On 30 March 2011, Arts Council England announced a round of funding cuts that were to have a deep and long-lasting effect on a number of theatre companies – my own company, Out of Joint, among them. We were shocked and dismayed to learn that our annual funding would be reduced by more than £99,432. Together with the 10% cut suffered by all institutions the previous year, the total loss amounted to nearly £130,000. In other words, we were to lose 20% of our total funding. As I write, we are still struggling to put together a programme that minimises these traumatic effects.

Everyone knew hard times were coming to the theatre. The country was in an economic crisis and cuts in theatre grants had been widely predicted.
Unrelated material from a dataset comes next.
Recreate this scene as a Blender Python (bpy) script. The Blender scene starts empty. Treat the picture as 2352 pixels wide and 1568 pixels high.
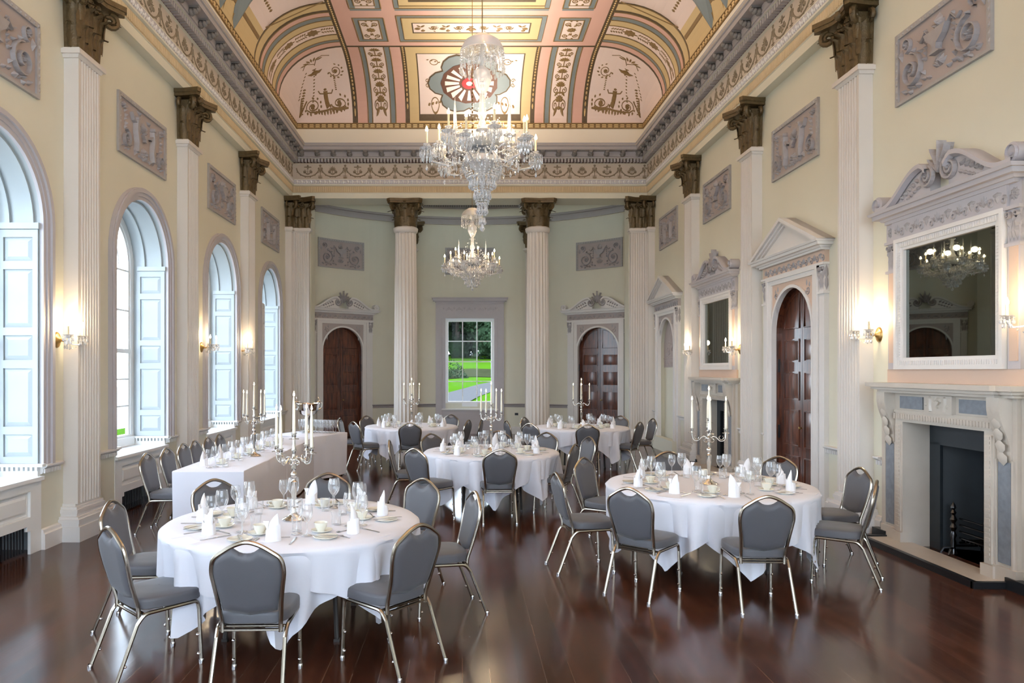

The Conservative economic line at the time – that austerity was the way out of recession and that spending should be reduced across the board – had its most profound effects on welfare, healthcare, housing and the pillars of our society, but the arts were to be slashed as well. Arguments that the theatre industry as a whole made a net profit for the UK fell on deaf ears – it was to be hair shirts and pinched pennies all round. My wife, Stella Feehily, has recently written a play about the NHS, This May Hurt a Bit, and while researching the project we met Ken Clarke, former Conservative minister for health. He is the worst kind of Tory: personable, witty, charming and rather wise. At the end of our meeting we were chatting casually and I asked him what was going to happen to the theatre: "You're going to be cut," he said with a huge grin. "Yes, you're certainly going to be cut."